Ma a me il pensiero (o forse il cuore) ha fatto fare un tuffo all’indietro. A tanti anni fa, nella giovinezza di studente in Cattolica e, dopo la laurea, non più studente ma studioso, sempre in quell’ateneo. Anni di vita universitaria in cui di questa strana cosa si iniziava a parlare e avevo tanti amici che ne magnificavano le prospettive. Allora in molti dicevano che era una chimera. Ma capita che ciò che sembra chimera poi si riveli profezia.



Ricordo discussioni, ricordo polemiche tra posizioni diverse, ricordo conversazioni e dibattiti su che cosa fosse o potesse essere. Allora non era nemmeno paragonabile a quello che è diventato, anzi, a quello che è ormai da anni; ma non penso sia cambiato lo spessore del coinvolgimento. Creare un insieme di eventi che incidessero sulla società con le armi della cultura, della riflessione, del confronto. Sapeva di entusiasticamente pazzesco.



Ma chi volete che ci venga… a fine agosto… la gente è in vacanza… e poi a chi importa di ’ste cose… Ricordo di aver litigato con qualche amico testone che proprio non capiva che persino in agosto, persino in vacanza, persino nella Romagna della movida (allora non si chiamava ancora così) ci sarebbe stato lo spazio e l’opportunità per agire cambiamenti, per smuovere menti e coscienze, per praticare una solidissima testimonianza attiva. Quante parole…

Alla fine c’era chi andava a preparare, c’erano i ragazzi, ma anche gli adulti che spendevano le loro ferie per rendere possibile il Meeting; c’erano intere famiglie che passavano lì quei giorni a dare una mano, mentre incontravano persone, ascoltavano discorsi e riflettevano e si confrontavano. Seminavano. In gran parte nei primi anni fu una semina per un futuro intravisto che nulla e nessuno garantiva.



Eppure è successo. Oggi il Meeting che tutti chiamano e riconoscono così per antonomasia, è un appuntamento imprenscindibile per molteplici aspetti. Ci vanno i grandi nomi della politica, della cultura, della società tutta; le televisioni si spendono per riprendere e parlarne; ci sono le conferenze, gli incontri a dibattito, le mostre, gli eventi culturali. Si riempiono i social di notizie, streaming, cose da vedere e da leggere.
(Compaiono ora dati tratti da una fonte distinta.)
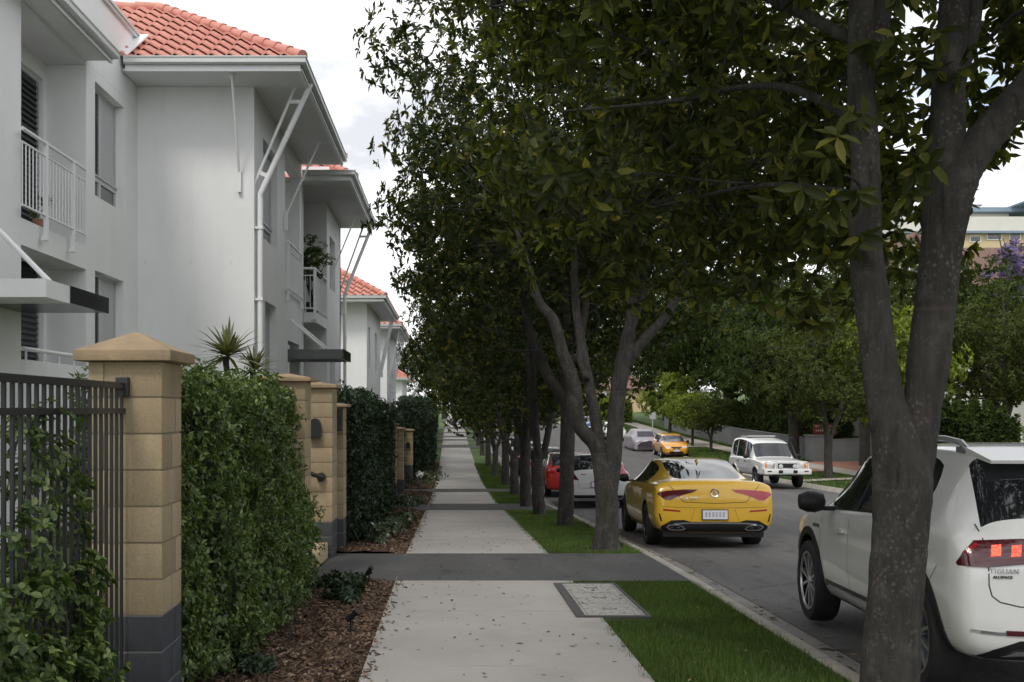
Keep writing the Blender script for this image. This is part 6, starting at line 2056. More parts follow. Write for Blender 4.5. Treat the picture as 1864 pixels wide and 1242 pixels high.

Ha superato persino il lockdown, dimostrando che è un patrimonio condiviso, molto al di là dei confini di chi lo ha voluto molto tempo fa. E penso che per coloro che vanno rimanga vera innanzitutto quella traccia che ancora mi ha commosso quando ho sentito il lancio in tv. Con la certezza che mi è zampillata dentro, a me che non vi sono potuto andare: esserci vale la pensa, partecipare da lontano grazie alle tecnologie vale la pena, condividere l’esperienza vale la pena. Non ci sono tanti convegni o seminari, ma nemmeno fiere o kermesse che abbiano questa capacità di incisione profonda.

Viva il Meeting dunque. Sempre con immutato studium, direbbero i latini, ovvero desiderio e interesse. Anche passione. Da decenni.